Leading the Customer Experience Team in an ERP Implementation
Client Overview
A global enterprise organization undergoing a large-scale ERP implementation to unify systems, streamline operations, and improve efficiency across departments. The customer experience (CX) team was at the center of adoption risk — their workflows touched almost every client interaction, but processes were fragmented, undocumented, and inconsistent.
The Challenge
Before this project:
Complex processes: 87 sales and service workflows existed, most scattered, manual, or redundant.
Inefficient tasks: Many processes were patchwork “band-aids” that extended task time unnecessarily.
Onboarding drag: New hires required six weeks to ramp up due to outdated systems and complex processes.
System risk: Without CX rigor, the ERP rollout risked creating confusion, missed requirements, and long adoption timelines.
Sales/service immaturity: Errors were common because workflows were nonlinear; reps could complete steps out of order and get stuck without resolution.
The organization needed a strategic, accountable, and fully participatory approach to redesigning CX processes for the new ERP environment, ensuring minimal disruption and maximum benefit.
My Role & Approach
As the leader of the CX team’s ERP integration, I designed and executed a multi-phase change management strategy to ensure every team member was accountable, engaged, and empowered throughout the transition.
Actions Taken
1. Process Inventory & Measurement
Cataloged 87 processes that touched a system and identified those that didn’t but should.

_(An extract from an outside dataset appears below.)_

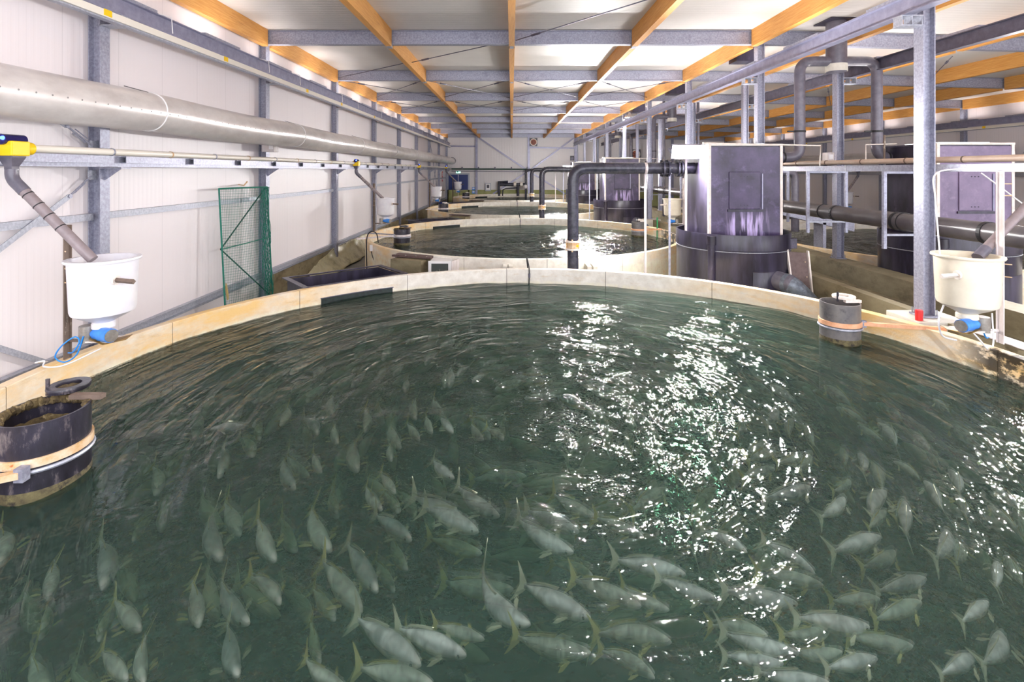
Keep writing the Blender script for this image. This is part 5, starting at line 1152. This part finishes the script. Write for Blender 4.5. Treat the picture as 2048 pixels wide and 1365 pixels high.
# the rest of the shoal, circling with the current below the others
def flow(x, y): 
    dx, dy = x-TC[0], y-TC[1]; return math.atan2(dy, dx) + PI/2 + .12
def shoal(n, rmin, rmax, dmin, dmax, gap, infront=True):
    out = []; tries = 0
    while len(out) < n and tries < n*60:
        tries += 1; r = math.sqrt(random.uniform(rmin**2, rmax**2)); a = random.uniform(0, 2*PI); x, y = TC[0]+r*math.cos(a), TC[1]+r*math.sin(a)
        if y < 1.9 or abs(x) > 1.08*y: continue
        if any((x-u)**2+(y-v)**2 < gap*gap for u, v in taken[-900:]): continue
        if (x+3.8)**2+(y-4.06)**2 < .45 or (x-4.87)**2+(y-7.42)**2 < .4: continue
        taken.append((x, y)); out.append((x, y, flow(x, y)+random.gauss(0, .22), random.uniform(.5, .62), random.uniform(dmin, dmax)))
    return out
left = 296 - len(taken)
for (x, y, a, L, d) in shoal(left, .5, 5.1, .12, .36, .34):
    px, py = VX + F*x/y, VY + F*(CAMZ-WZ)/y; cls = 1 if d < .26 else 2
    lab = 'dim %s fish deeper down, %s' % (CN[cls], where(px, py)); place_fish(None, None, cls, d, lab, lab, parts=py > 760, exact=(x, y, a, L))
sm = [MB(), MB()]; protos = [fish_meshes(*VAR[v], '') for v in (0, 1, 2, 5)]
for (x, y, a, L, d) in shoal(300, .4, 5.25, .22, .6, .2):
    body, tail, dors, pect, eyes = random.choice(protos); q = sm[0 if d < .3 else 1]; s = L/.56; c, sn = math.cos(a), math.sin(a)
    for part in (body, tail, dors):
        q.add([Vector((x+(v.x*c-v.y*sn)*s, y+(v.x*sn+v.y*c)*s, WZ-d-.075*s+v.z*s)) for v in part.v], part.f)
g = MB(); g.v = sm[0].v + sm[1].v; n0 = len(sm[0].v); g.f = sm[0].f + [tuple(i+n0 for i in f) for f in sm[1].f]
o = g.build('fish_shoal', mat('fish_skin_deep', (140, 156, 128), (176, 184, 150), rough=.5, scale=5), smooth=True); tag(o, 'dense shoal of dim green-grey fish circling below the others in the nearest tank', 'fish shoal', kind='stuff')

Measured each process by the number of steps and completion time to create benchmarks for post-implementation wins.
2. Ownership & Accountability Framework
Assigned individual team members ownership of specific processes to redesign in the new ERP.

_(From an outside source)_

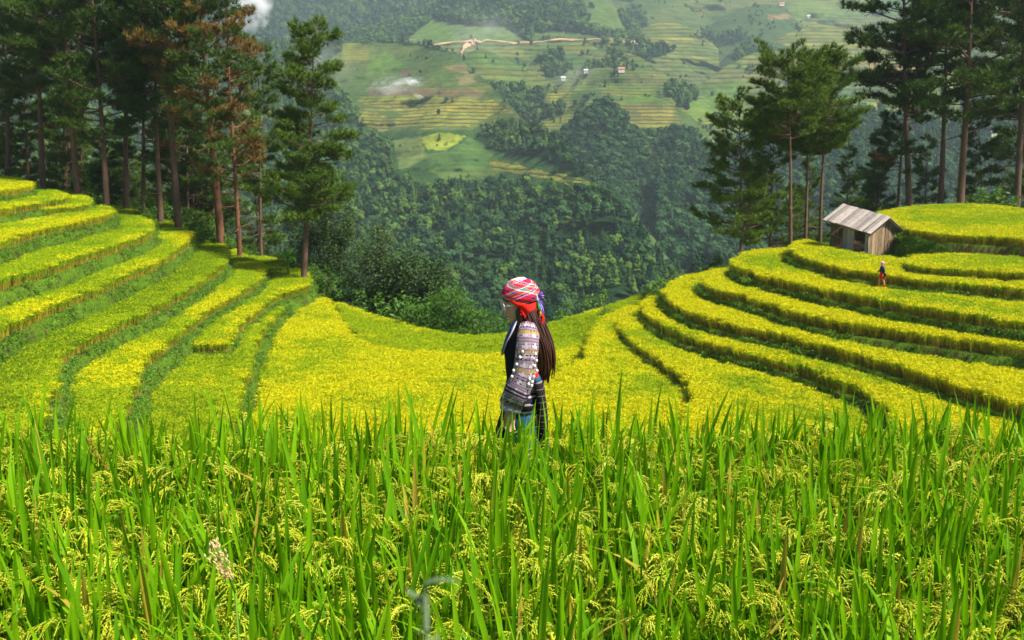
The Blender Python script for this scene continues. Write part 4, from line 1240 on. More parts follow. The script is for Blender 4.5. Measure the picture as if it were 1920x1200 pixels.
# ------------------------------------------------------------------ broadleaf trees, shrubs
def leafy(name, seed, H, lobes, nleaf, size, mat, stems=3, flat=0.5, aspect=0.5):
    """trunk with limbs to each lobe; leaves spread through the lobes"""
    rnd = random.Random(seed)
    mb = MB()
    base = Vector((0, 0, -0.6))
    for (c, r) in lobes:
        c = Vector(c)
        k = Vector((c.x * 0.25, c.y * 0.25, c.z * 0.55))
        mb.tube([base, k * 0.5, k, c], [0.035 * H * 0.5 + 0.03, 0.014 * H + 0.02, 0.010 * H + 0.015, 0.012], 5, cap=False)
        for q in range(stems):
            d = Vector((rnd.gauss(0, 1), rnd.gauss(0, 1), rnd.gauss(0.3, 0.8))).normalized()
            mb.tube([c * 0.8 + k * 0.2, c + d * r[0] * 0.8], [0.02 + 0.003 * H, 0.008], 4, cap=False)
    P = []
    tot = sum(r[0] * r[1] * r[2] for _, r in lobes)
    for (c, r) in lobes:
        n = int(nleaf * r[0] * r[1] * r[2] / tot)
        ncl = max(6, n // 28)
        cc = RNG.normal(size=(ncl, 3)); cc /= np.linalg.norm(cc, axis=1, keepdims=True)
        cc *= RNG.uniform(0.35, 1.0, (ncl, 1)) ** 0.5
        cc = cc * np.array(r) + np.array(c)
        kk = RNG.integers(0, ncl, n)
        P.append(cc[kk] + RNG.normal(size=(n, 3)) * np.array(r) * 0.15)
    P = np.concatenate(P)
    V, F = leaves(P, size, flat, aspect)
    crown = mesh_np(name + '_crown', V, F, False)
    crown.materials.append(mat)
    trunk = mb.mesh(name + '_trunk', M['bark_dark'])
    return trunk, crown

def place_leafy(nm, meshes, u, Y, zfix, rz, sc, label, cat, group=None):
    x = at_y(u, 400, Y)[0]
    z = ground_at(x, Y) if zfix is None else zfix
    e = empty(nm, (x, Y, z), (0, 0, rz), sc)
    link('trunk' if cat == 'tree' else 'stem', meshes[0], e); link('crown' if cat == 'tree' else 'foliage', meshes[1], e)
    return tag(e, label, cat, group)

# heights come from the picture: ground -> top pixel
dark_tall = leafy('dark_tall', 21, 14, [((0, 0, 11.5), (1.6, 1.6, 2.6)), ((-1.6, 0, 8), (2.2, 2, 3.0)), ((1.4, .4, 8.2), (2.0, 2, 2.8)), ((2.6, 0, 4.6), (1.8, 1.6, 2.6)), ((-.6, 0, 4.5), (2.6, 2.2, 3.0)), ((.8, 0, 2.2), (2.8, 2, 1.8))], 22000, 0.25, M['darkleaf'])
round_a = leafy('round_a', 22, 8, [((0, 0, 6.6), (1.0, 1.0, 1.4)), ((-.5, 0, 4.8), (1.4, 1.3, 1.6)), ((.6, .2, 4.4), (1.3, 1.2, 1.6)), ((0, 0, 2.9), (1.5, 1.3, 1.2))], 14000, 0.16, M['greyleaf'])
round_b = leafy('round_b', 23, 6, [((0, 0, 4.0), (1.5, 1.4, 1.5)), ((.5, 0, 2.8), (1.3, 1.2, 1.3)), ((-.5, 0, 2.6), (1.2, 1.2, 1.2))], 12000, 0.17, M['darkleaf'])
feather = leafy('feather', 24, 5, [((0, 0, 3.1), (1.1, 1, 1.0)), ((-1.3, 0, 2.2), (1.3, 1.1, 1.1)), ((1.3, 0, 2.0), (1.4, 1.1, 1.0)), ((0, -.3, 1.3), (2.2, 1.2, 1.1))], 13000, 0.21, M['featherleaf'], 6, 0.7, 0.28)
bushA = leafy('bush_a', 25, 2, [((0, 0, 0.9), (0.8, 0.8, 0.7)), ((.5, 0, .6), (.6, .6, .5)), ((-.5, .1, .5), (.6, .6, .5))], 1300, 0.15, M['shrub'])
bushB = leafy('bush_b', 26, 2, [((0, 0, 0.8), (0.6, 0.6, 0.7)), ((.3, 0, 1.3), (.3, .3, .5))], 800, 0.13, M['weed'], 4, 0.7, 0.4)

def scale_for(u, Y, vtop, h):
    x = at_y(u, 400, Y)[0]
    return (at_y(u, vtop, Y)[2] - ground_at(x, Y)) / h
for nm, ms, u, Y, vt, h, rz, lab, cat in [
 ('broadleaf_tree', dark_tall, 606, 101, 300, 14.1, 0.2, 'tall very dark broadleaf tree right behind the lone pine', 'tree'),
 ('broadleaf_tree', round_a, 716, 92, 420, 8.0, 0.9, 'grey green broadleaf tree with a pointed crown over the saddle', 'tree'),
 ('broadleaf_tree', round_b, 781, 90, 466, 5.6, 0.4, 'dark round crowned broadleaf tree over the saddle', 'tree'),
 ('shrub', feather, 843, 80, 535, 4.1, 0.1, 'large feathery green shrub at the low point of the saddle rim', 'shrub'),
 ('shrub', bushA, 700, 88, 546, 1.6, 1.2, 'rounded bush below the pointed broadleaf tree', 'shrub'),
 ('shrub', bushA, 757, 85, 556, 1.6, 2.2, 'dark rounded bush below the round crowned tree', 'shrub'),
 ('shrub', bushB, 622, 95, 500, 1.8, 3.2, 'pale weedy bush beside the small jutting terrace', 'shrub'),
 ('shrub', bushA, 652, 93, 520, 1.6, 0.0, 'spreading bush below the tall dark broadleaf tree', 'shrub'),
 ('shrub', bushB, 1122, 89, 543, 1.8, 0.5, 'small bright shrub on the rim between the woman and the stepped terraces', 'shrub'),
 ('shrub', bushB, 1062, 85, 570, 1.8, 1.5, 'tiny shrub on the rim just right of the headscarf', 'shrub'),
 ('shrub', bushA, 1243, 84, 522, 1.6, 2.5, 'dark bush at the tip of the lower stepped terraces', 'shrub'),
 ('shrub', bushA, 1141, 82.5, 576, 1.6, 3.5, 'grassy bush at the nose of the lowest stepped terrace', 'shrub'),
 ('shrub', bushB, 1270, 87, 505, 1.8, 4.5, 'thin leafy shrub above the bush at the terrace tip', 'shrub'),
 ('shrub', bushA, 1340, 97, 480, 1.6, 0.9, 'dry looking bush under the pine with spreading branches', 'shrub'),
 ('shrub', bushA, 1860, 110, 352, 1.6, 0.9, 'bright green bush under the pines on top of the rounded field', 'shrub'),
 ('shrub', bushA, 1826, 111, 362, 1.6, 2.9, 'low green bush beside the thickest pine trunk on the rounded field', 'shrub'),
]:
    place_leafy(nm, ms, u, Y, None, rz, max(0.3, scale_for(u, Y, vt, h)), lab, cat)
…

Enrolled other team members as process auditors to review redesigned workflows and provide team-wide feedback.
Designated documentation leads responsible for creating and maintaining process guides.
Implemented a peer-to-peer training model to distribute knowledge and ensure redundancy.
3. Future-State Process Design
Eliminated unnecessary manual processes and streamlined existing workflows.
Integrated system capabilities into redesigned processes for greater automation and efficiency.
4. Change Management & Post-Go-Live Support
Implemented a two-week post-launch triage process for rapid escalation of system issues.
Categorized issues by severity to prioritize fixes and minimize business disruption.
Achieved operational stability for the CX team within one month — while other teams were still struggling.
Results
Onboarding reduced: 6 weeks → 7 business days (3 new hires onboarded within first 3 months).
Efficiency gains: 11 redundant processes eliminated; task times cut from 7-1 minutes to ~3 minutes; manual steps down on average by one-third.
Error reduction: Nonlinear, “stuck” workflows eliminated through governance and linear sequencing.
Customer experience: Ticket resolution times dropped from 5 days → 2 days.
Organizational contrast: CX team stabilized in one month while other teams floundered — earning executive praise.
Eliminated multiple manual processes, freeing up staff time for higher-value work.
Created clear ownership and accountability across the team for both process improvement and system adoption.
Enabled rapid post-launch stabilization, minimizing downtime and improving early adoption.
Key Takeaway
ERP success isn’t just about technology — it’s about enrolling people into the process and making them accountable stakeholders in the change. By strategically mapping, measuring, and assigning ownership for each process, the CX team became an active driver of transformation rather than a passive recipient.